The French banking group also lowered the odds — from 30 to 20 percent — of the trade talks failing and the US increasing its tariffs to 25 percent on US$200 billion of Chinese goods, as the negotiations appear to have become smoother, BNP senior greater China economist Lo Chi (羅念慈) told a news conference in Taipei.
The trade talks between Washington and Beijing might continue for a long time, but optimism about the outcome would help boost global equities, BNP Asia chief investment officer Prashant Bhayani said.
However, investors should still keep an eye on the negotiations, as political issues can arise at any time, Bhayani added.
Global growth is expected to slow this year, as economies face challenges such as US monetary tightening, technology cycle corrections, a slowdown in China and political uncertainties, the bank said.
The bank forecast global growth would slow to 3.4 percent this year from 3.7 percent last year.
US growth would be curbed by a fading fiscal stimulus and could decline to 2.1 percent, from 2.9 percent last year, but would still be historically high, Bhayani said.
The bank forecast China’s GDP growth would slow to 6.2 percent, from 6.6 percent last year, in line with World Bank predictions.
Some emerging markets could still grow fast this year, such as India, Brazil and Indonesia, BNP said.
With regard to the local equity market, BNP said that some firms’ valuations are favorably low, but it still expects the market to experience volatility this year due to corrections in the smartphone segment, Bhayani said.

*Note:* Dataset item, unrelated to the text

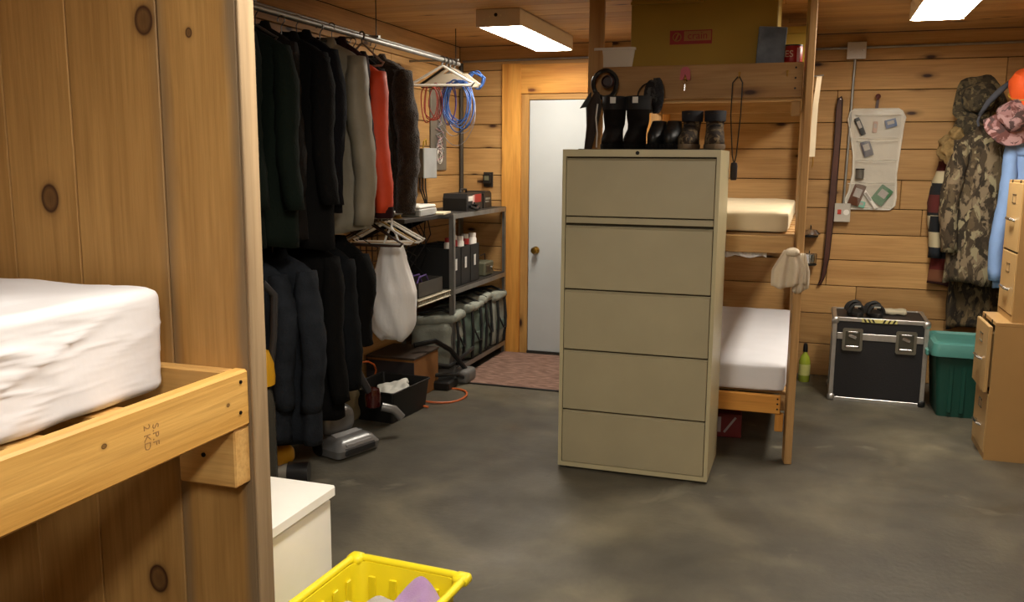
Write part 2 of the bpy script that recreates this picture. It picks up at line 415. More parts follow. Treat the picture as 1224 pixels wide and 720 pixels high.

Taiwan might benefit from the escalating trade dispute, being regarded as the best location to move supply chains to from China after Southeast Asian nations, a survey conducted by the bank showed.
Standard Chartered Bank yesterday echoed BNP Paribas’ predictions, saying that the US and China could barely reach agreements on structural issues like intellectual property protection.
Therefore, investors should prepare for the dispute to last a long time, Standard Chartered said.
The bank forecast China’s GDP growth would reach 6.4 percent this year, higher than the market consensus of 6.2 percent, saying that Beijing would launch more fiscal and monetary stimuli, Standard Chartered Greater China and North Asia chief economist Ding Shuang (丁爽) told a news conference.
The US dollar-yuan exchange rate would not break the 7 yuan level, Ding added.